Tutti si ricorderanno che nello scorso girone B di Prima Divisione, per un breve periodo, il primo posto era stato occupato dal Pergocrema, squadra semi-sconosciuta della provincia di Cremona che, grazie all'azione della nuova proprietà, era riuscita ad allestire una rosa di tutto rispetto in tempi da record ed era riuscita a scalare la classifica e ad issarsi, come detto, in prima posizione. L'imprenditore romano Sergio Briganti si insedia ufficialmente nella società cremasca il 4 agosto 2011 venendo accolto come un eroe per aver salvato la squadra dal fallimento. Davanti, però, si ritrova una situazione pressochè disastrosa: i giocatori sotto contratto sono soltanto cinque e il florido settore giovanile non può costituire l'unica base su cui appoggiarsi per ripartire. Tuttavia, con tanta pazienza e con tanto entusiasmo la nuova dirigenza assembla una squadra molto solida: in panchina si siede l'ex Ternana e Salernitana Fabio Brini, in porta c'è Concetti, in difesa c'è Diaw Doudou e Fabbro, a centrocampo c'è l'esperto Romondini e l'ex Crotone De Vezze mentre la coppia d'attacco è formata da Guidetti e da Pià: non male per una squadra che soltanto pochi giorni prima stava per scomparire. All'ultimo giorno di mercato sfuma anche il "colpo del secolo", quello Stephen Makinwa che al Pergo avrebbe spaccato il mondo ma che non era intenzionato a ridursi l'ingaggio. I buoni intenti ci sono, peccato che Briganti si faccia prendere dalla frenesia e, alla fine, il presidente gialloblu tessera quasi trenta giocatori in due sessioni di mercato. Il Pergo diventa un supermercato con giocatori che vanno e giocatori che vengono: A gennaio arriveranno Yuri Tamburini, Joelson, Babù, Tortolano e altri giocatori che non faranno altro che aumentare le spese per la società gialloblu già oberata di debiti. I giocatori non percepiscono lo stipendio dal mese di novembre e i più giovani faticano a mantenersi tanto da dover andare ad abitare con i giocatori più "ricchi". 

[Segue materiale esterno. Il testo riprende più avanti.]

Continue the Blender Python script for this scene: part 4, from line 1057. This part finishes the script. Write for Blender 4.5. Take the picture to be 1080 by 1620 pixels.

E dire che la squadra parte molto bene: dopo qualche giornata i gialloblu sono al comando della classifica e ci restano per tre giornate. La piazza sogna qualcosa che nella realtà dei fatti sarebbe stato ingovernabile e proprio per questo la stampa cremonese vola basso. Briganti non ci sta, risponde picche perchè vuole fare tutto il possibile per regalare alla città una categoria mai vista ma che, alla luce dei fatti che si verificheranno, probabilmente non vedrà mai. Il Pergo perde colpi e scende in classifica, l'aria che si tira a Crema non è delle migliori e una volta arrivati a gennaio la squadra viene rifondata. Alla fine il Pergo riuscirà a salvarsi, ma l'epilogo estivo sarà tragico: Briganti decide di cedere la società perchè oberato dai troppi costi di gestione, ma il tempo stringe e gli acquirenti non si fanno vivi. I termini burocratici scadono, cominciano a farsi vedere i primi imprenditori ma il presidente romano non firma l'approvazione del bilancio e tutto slitta. Le prime cordate si bussano alla porta gialloblu ma, quando Briganti decide di lasciare Crema, ormai è troppo tardi. I tifosi cannibali si vedono retrocessi in Serie D e la loro squadra viene fusa con il Pizzighettone. Nasce la nuova Pergolettese con rinnovati stimoli e rinnovati ambizioni che però non cancellano un fallimento scottante e perfettamente evitabile.

Sergio Briganti lascia Crema dopo dodici mesi di colpi di scena, di entusiasmo, di gioie e di dolori. Imprenditore romano specializzato nel settore delle pulizie, Briganti è amico del presidente della Lazio Claudio Lotito e, grazie al legame con il numero uno biancoceleste, promette scambi di giocatori e appoggi provenienti dalla squadra capitolina. Se tutte queste buone cose ci sono state, a Crema non le ha mai viste nessuno. Solo nei primi mesi il Pergo è apparso una squadra ben organizzata e solida ma, da novembre in poi qualcosa è andato storto. L'entourage di Briganti si è lasciato prendere dalla situazione e, alla fine, il club è fallito trascinandosi con sé un anno rocambolesco fatto di buoni propositi mai effettivamente concretizzati.